Desert Solitaire

Gus Van Sant goes his own way with a stark survival drama

VAN SANT: Yeah. But I didn't really mean to blindside people: It just sort of happened naturally. There was the question of whether we should go to Sundance or try to go for Cannes. Going for Cannes can work out adversely, it seems to me, if you don't get in. I just thought, If we can get into Sundance, let's just go.

CP: Well, I think the message of the film--Not even movie stars can go without water--is potentially most pointed as it relates to the stargazing audience at Sundance, whether that audience recognizes it or not.

VAN SANT: Yeah [laughs].

CP: And that blindsiding effect, whether you intended it or not, is precisely the sort of thing you'd feel wandering blithely in the desert until suddenly you realize: I'm lost. Where am I? It's probably fair to say that the majority of Matt Damon fans don't wish to see him wandering around the desert dehydrated and starving.

VAN SANT: Yes.

CP: But that's the point of the movie--to serve as a wakeup call. And in that sense, the timing of the film's debut at Sundance was striking--in relation to the post-September 11 discourse on the dangers of celebrity culture, both in terms of how that culture preempts discussion of real, life-and-death issues, and in terms of how it helps to inspire hatred of U.S. culture abroad.

VAN SANT: Some of this isn't new. Ever since the turn of the century--when cinema was starting to become a sensation, in the nickelodeon era--there has always been the appeal of seeing your favorite movie star again and again. It's just something that came about: I don't think anyone was expecting it. But the cinema hero was born. Women wanted to see Rudolph Valentino in another adventure, you know? That's an element of many different cultures, but particularly of ours. The star vehicle is designed to be a proving ground for the star, presenting a situation for our hero to be tested. We can go and watch him narrowly escape some sort of adversary. These days, that's the whole point: You go to see your favorite movie star in an adventure.
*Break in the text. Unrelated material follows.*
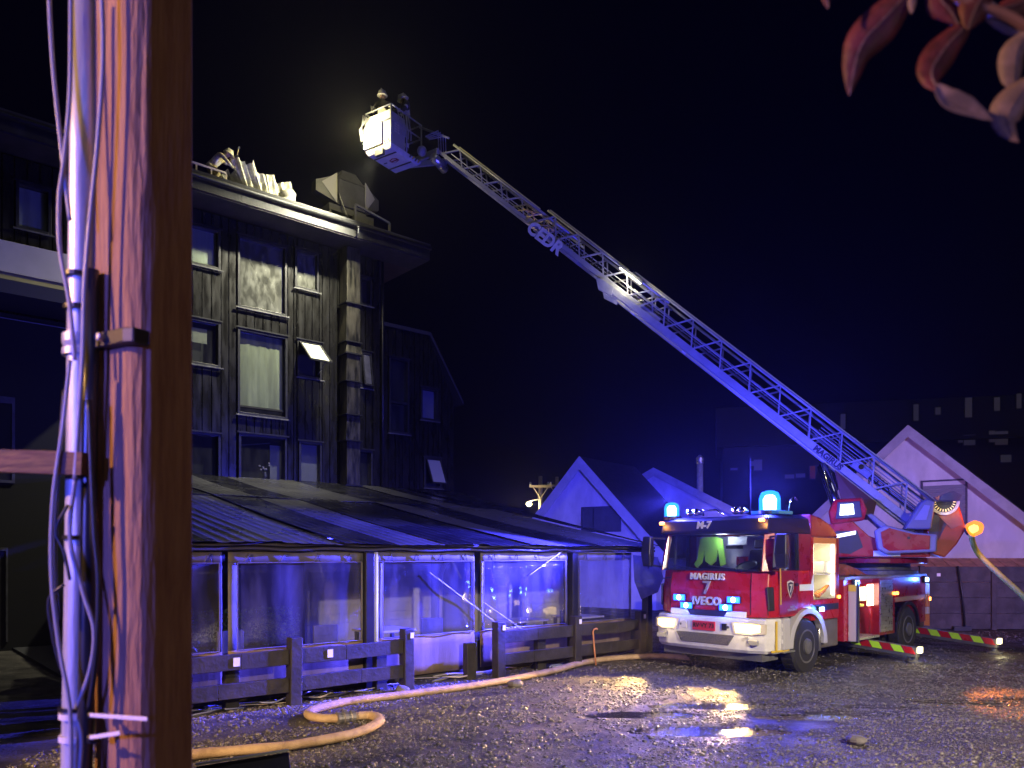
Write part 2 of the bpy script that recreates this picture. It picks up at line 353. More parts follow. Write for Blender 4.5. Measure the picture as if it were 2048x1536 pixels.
stones(36000, (-5.2, 9.5), (7.6, 15.5), 0.006, 0.036, 'gravel', STONE, True)
WETST = mat('soaked_stone', (0.10, 0.09, 0.085), 0.12, spec=0.8)
stones(5000, (6.0, 8.9), (11.1, 11.8), 0.008, 0.02, 'gravel', WETST, True)
stones(2500, (1.5, 5.2), (9.3, 11.5), 0.008, 0.02, 'gravel', WETST, True)
stones(90000, (-5, 8.5), (7.6, 13), 0.006, 0.016, 'gravel', STONE, False)
stones(26000, (-5, 14), (10, 22), 0.012, 0.04, 'gravel', STONE, False)

# ------------------------------------------------------------------ the site frame: hotel, terrace, fence share one direction
F0 = Vector((-7.11, 21.7, 0)); DEG = 40.79
D = Vector((math.cos(R(DEG)), math.sin(R(DEG)), 0)); Nn = Vector((D.y, -D.x, 0))
SF = Mz(F0, DEG)                      # local x along the front, local y into the building
def fs(px, w=0.0):
    t = (px - 1024) / F; o = F0 - w * Nn; return (o.y * t - o.x) / (D.x - D.y * t)
def fz(px, py, w=0.0):
    o = F0 - w * Nn + fs(px, w) * D; return CAMH + (HOR - py) / F * o.y

# ------------------------------------------------------------------ hotel
hotel = thing('hotel_building', 'black timber clad hotel block four storeys high with wide eave and torn roof', 'building', SF)
WIN = []   # (s0, s1, z0, z1, kind)
def addwin(x0, x1, yt, yb, kind, s0=None):
    a = fs(x0) if s0 is None else s0
    WIN.append((a, fs(x1), fz(x0, yb), fz(x0, yt), kind))
addwin(388, 437, 452, 525, 'blind', -2.55); addwin(388, 437, 640, 724, 'plain', -2.55); addwin(388, 437, 868, 952, 'plain', -2.55)
addwin(478, 570, 473, 610, 'dusty'); addwin(478, 571, 660, 824, 'drape'); addwin(480, 570, 870, 955, 'room')
addwin(592, 634, 500, 572, 'dusty'); addwin(597, 640, 683, 750, 'open'); addwin(600, 640, 886, 962, 'pale')
addwin(722, 740, 556, 606, 'plain'); addwin(722, 740, 706, 772, 'ajar'); addwin(708, 742, 902, 972, 'plain')
addwin(36, 98, 368, 452, 'blind')
WING = [(fs(780), fs(815), fz(780, 862), fz(780, 717), 'double'), (fs(843), fs(873), fz(843, 836), fz(843, 777), 'pale'),
        (fs(850), fs(880), fz(850, 972), fz(850, 917), 'openlow')]
S_END = fs(760)
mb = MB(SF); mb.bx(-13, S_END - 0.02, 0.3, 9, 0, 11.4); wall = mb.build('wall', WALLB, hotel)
mb = MB(SF); sw = fs(908); zt = 9.42; ze = 7.4
mb.prism([(S_END - 0.01, 0.3, 0), (sw, 0.3, 0), (sw, 0.3, ze), (fs(858), 0.3, zt - 0.02), (S_END - 0.01, 0.3, zt - 0.02)], (0, 7, 0)).build('wall', WALLB, hotel)
def boards(s0, s1, wins, ztop, zb, step, m=CLAD):
    ed = sorted({s0, s1} | {e for w_ in wins for e in (w_[0] - 0.07, w_[1] + 0.07) if s0 < e < s1})
    E = [ed[0]]
    for e in ed[1:]:
        n = max(1, round((e - E[-1]) / step)); b0 = E[-1]
        E += [b0 + (e - b0) * k / n for k in range(1, n + 1)]
    for a, b in zip(E[:-1], E[1:]):
        if b - a < 0.03: continue
        c = (a + b) / 2; zs = sorted((w_[2] - 0.08, w_[3] + 0.08) for w_ in wins if w_[0] - 0.07 < c < w_[1] + 0.07)
        lo = zb; iv = []
        for (p, q_) in zs: iv.append((lo, p, False)); lo = q_
        iv.append((lo, None, True))
        for (p, q_, top) in iv:
            ya = random.uniform(-0.006, 0.006); ta, tb = (ztop(a), ztop(b)) if top else (q_, q_)
            if ta - p < 0.1 and tb - p < 0.1: continue
            g_ = 0.013; mb = MB(SF)
            mb.prism([(a + g_, ya, p), (b - g_, ya, p), (b - g_, ya, tb), (a + g_, ya, ta)], (0, 0.035, 0))
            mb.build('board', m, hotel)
boards(-7.6, S_END, WIN, lambda s: 11.42, 3.4, 0.235)
boards(S_END + 0.01, sw, WING, lambda s: zt if s < fs(858) else zt + (ze - zt) * (s - fs(858)) / (sw - fs(858)), 3.6, 0.24)
mb = MB(SF); mb.bx(-7.6, S_END, 0.04, 0.29, 3.0, 11.40)   # backing frame behind the boards is only rails: leave openings
mb = MB(SF)
for z in (3.5, 6.3, 8.9, 11.2): mb.bx(-13, S_END - 0.03, 0.05, 0.28, z, z + 0.05)
mb.build('rail', WALLB, hotel)
mb = MB(SF); mb.bx(S_END - 0.03, S_END + 0.005, -0.02, 9, 9.3, 11.42); mb.build('corner_board', TRIMB, hotel)
def window(wn):
    s0, s1, z0, z1, k = wn; fwid = 0.07
    mb = MB(SF)
    for (a, b, c, d_) in ((s0-0.05, s0+fwid-0.05, z0-0.06, z1+0.06), (s1-fwid+0.05, s1+0.05, z0-0.06, z1+0.06),
                          (s0+fwid-0.05, s1-fwid+0.05, z1-fwid+0.06, z1+0.06), (s0+fwid-0.05, s1-fwid+0.05, z0-0.06, z0+fwid-0.06)):
        mb.bx(a, b, -0.045, 0.2, c, d_)
    if k == 'double': mb.bx(s0+fwid-0.05, s1-fwid+0.05, -0.03, 0.15, (z0+z1)/2 - 0.25, (z0+z1)/2 - 0.17)
    f = mb.build('window', TRIMB, hotel, bevel=0.006)
    MB(SF).bx(s0-0.11, s1+0.11, -0.09, -0.046, z0-0.10, z0-0.062).build('sill', mat('grey_sill', (0.10, 0.10, 0.09), 0.5, vary=0.4), f, bevel=0.004)
    MB(SF).bx(s0-0.10, s1+0.10, -0.075, -0.046, z1+0.062, z1+0.10).build('head_trim', TRIMB, f)
    a, b, c, d_ = s0 + 0.022, s1 - 0.022, z0 + 0.012, z1 - 0.012
    def pane(m, y=0.055): return MB(SF).bx(a, b, y, y + 0.008, c, d_).build('pane', m, f)
    def back(m, y=0.13, nm='blind'): return MB(SF).bx(a + 0.002, b - 0.002, y, y + 0.02, c + 0.004, d_ - 0.004).build(nm, m, f)
    if k == 'blind': pane(GLASS); back(BLIND)
    elif k == 'drape':
        pane(GLASS); n = 26
        mb = MB(SF); pts = [(a + 0.005 + (b-a-0.01)*i/n, 0.13 + 0.006*math.sin(i*1.9) + 0.008*math.sin(i*0.8)) for i in range(n+1)]
        vs = [(x, y, c + 0.16) for x, y in pts] + [(x, y, d_ - 0.004) for x, y in pts]
        mb.add(vs, [(i, i+1, n+2+i, n+1+i) for i in range(n)]); mb.build('drape', mat('olive_drape', (0.36, 0.39, 0.26), 0.85, vary=0.2, vscale=1.0, stretch=(4, 4, 0.5)), f, smooth=True)
        back(ROOM, 0.2, 'dark_reveal')
    elif k == 'dusty':
        pane(DUSTY); back(ROOM, 0.25, 'dark_reveal')
        MB(SF).bx(b - 0.02 - (b-a)*0.3, b - 0.02, 0.17, 0.19, c + 0.01, d_ - 0.01).build('drape', mat('grey_drape', (0.13, 0.13, 0.11), 0.9), f)
        MB(SF).bar((a + 0.05, 0.12, d_ - 0.1), (b - 0.15, 0.12, c + 0.05), 0.02, 0.1, (0, 1, 0)).build('brace', mat('reflection_bar', (0.06, 0.06, 0.055), 0.5), f)  # diagonal bar stands in for a reflection in the pane
    elif k == 'room':
        pane(GLASS); back(ROOM, 0.27, 'dark_reveal')
        MB(SF).bx(b - (b-a)*0.27, b - 0.01, 0.2, 0.22, c + 0.005, d_ - 0.16).build('drape', ROOMW, f)
        MB(SF).bar((a + 0.04, 0.10, d_ - 0.25), (a + (b-a)*0.7, 0.10, d_ - 0.12), 0.02, 0.03).build('brace', DGREY, f)
    elif k == 'pale': pane(GLASS); back(ROOMW)
    elif k in ('plain', 'double'):
        pane(GLASS); back(ROOM, 0.2, 'dark_reveal')
        if z1 > 7 and s1 < 0: MB(SF).bx(a + 0.1, b - 0.25, 0.1, 0.105, (c+d_)/2, d_ - 0.15).build('notice', mat('note_paper', (0.3, 0.31, 0.22), 0.7), f)
    else:
        back(ROOM, 0.2, 'dark_reveal')
        ang = {'open': 48, 'ajar': 9, 'openlow': 24}[k]; h = d_ - c; o = Vector((0, -0.02, d_))
        def rp(s_, y, t):   # point of the swung sash: t down from the hinge
            return (s_, -0.05 - t*math.sin(R(ang)) - y*math.cos(R(ang)), d_ - t*math.cos(R(ang)) + y*math.sin(R(ang)) * -1)
        mb = MB(SF)
        for (p0, p1) in (((a, 0), (b, 0)), ((a, h), (b, h)), ((a, 0), (a, h)), ((b, 0), (b, h))):
            mb.bar(rp(p0[0], 0, p0[1]), rp(p1[0], 0, p1[1]), 0.05, 0.05)
        sash = mb.build('sash', TRIMB, hotel)
        pm = FROST if k == 'open' else DGREY if k == 'ajar' else mat('grey_sash_pane', (0.33, 0.34, 0.36), 0.5)
        MB(SF).add([rp(a+0.03, 0.004, 0.03), rp(b-0.03, 0.004, 0.03), rp(b-0.03, 0.004, h-0.03), rp(a+0.03, 0.004, h-0.03),
                    rp(a+0.03, -0.004, 0.03), rp(b-0.03, -0.004, 0.03), rp(b-0.03, -0.004, h-0.03), rp(a+0.03, -0.004, h-0.03)],
                   [(0,1,2,3),(7,6,5,4),(0,4,5,1),(1,5,6,2),(2,6,7,3),(3,7,4,0)]).build('pane', pm, sash)
        MB(SF).bar((b - 0.04, 0.0, c + 0.1), rp(b - 0.04, 0, h*0.8), 0.015, 0.015).build('stay', ALU, sash)
    return f
for wn in WIN + WING: window(wn)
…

CP: It's certainly the ruling genre.

VAN SANT: Film has been diluted by marketing; corporations own more and more of the product. Even 15 years ago, there were corporate holders in the movie industry, but it wasn't as much of a corporate structure, wherein the movie gets distilled down to a quarterly report. At some point, films stopped being about art--they were really just numbers: This movie made this much money, therefore we're doing really good, guys. But even 15 years ago, executives were still saying, "I want to see a movie like this. I like this movie." They actually evaluated a movie in terms of what they liked. And now it's completely disconnected from anyone's taste: It's just a number. I suppose it's possible for things to get even worse. Everything is about [box office] performance now--to the point where a dramatic film, something that used to be standard in 1970, is now a specialized film. Good Will Hunting was a "specialty" item--whereas in 1970, it would have been part of the mainstay of cinema: storytelling. Now the mainstay is action.

CP: I like that Gerry seems to address some of these issues--in part by keeping the characters largely undefined. There's an extent to which we're made conscious of experiencing them purely as personalities: as actors, as celebrities as much as anything. Which in turn makes the punishing aspects of the film particularly provocative. Do you think there's a part of us that wants to see the hero fail? To see him suffer, even?

VAN SANT: In Russia, [the protagonists of adventure stories] have to die. In our culture, the hero survives. In Russia, it's an honor to die. I mean, this is just my interpretation: I can't claim to be a scholar of Russian cinema or Russian literature. But I've always understood it that way.

CP: Here, the expectation is the reverse, although the desire, I think, for some kind of suffering on the part of the hero or star is definitely there--albeit a bit illicit. How did the actors take to this aspect of Gerry? I assume they were conscious of the unusual way in which they, as famous actors, were being used.

VAN SANT: When we first went into it, we didn't really know what we were going to be doing. We were making it up as we went along. I think each of us [three] had his own ideas of what might come about. Personally, I was thinking along the lines of Cassavetes--but we ended up not having anything like a Cassavetes film. I had brought all these Cassavetes tapes with me [to the location]--and we also had Tarkovsky and Lawrence of Arabia. And we were reading adventure stories of people getting lost and either surviving or not surviving--like the book Into Thin Air. And we were relating to things we knew in real life.

CP: Not having a screenplay must have helped for the purposes of portraying disorientation.

VAN SANT: We were sort of in our own wasteland, trying to find our way out together. I think I knew after the first week of shooting what we were doing. It was my idea to have these long takes, these long pieces of film. I had the sense that these two guys should be driving in the car, that the car should stop, and that they should get out and walk for, like, 10 minutes. I put that idea out to Casey and Matt. And they grabbed it right away and said, "Oh, okay--and then these other things happen." They were coming up with ideas, too. It wasn't until we were actually shooting that we knew it wasn't going to be like a Cassavetes movie. But it could have gone that way--in the sense that there could have been a lot of discussion, a lot of sharing of ideas between the characters on the screen. There could have been a lot of dialogue.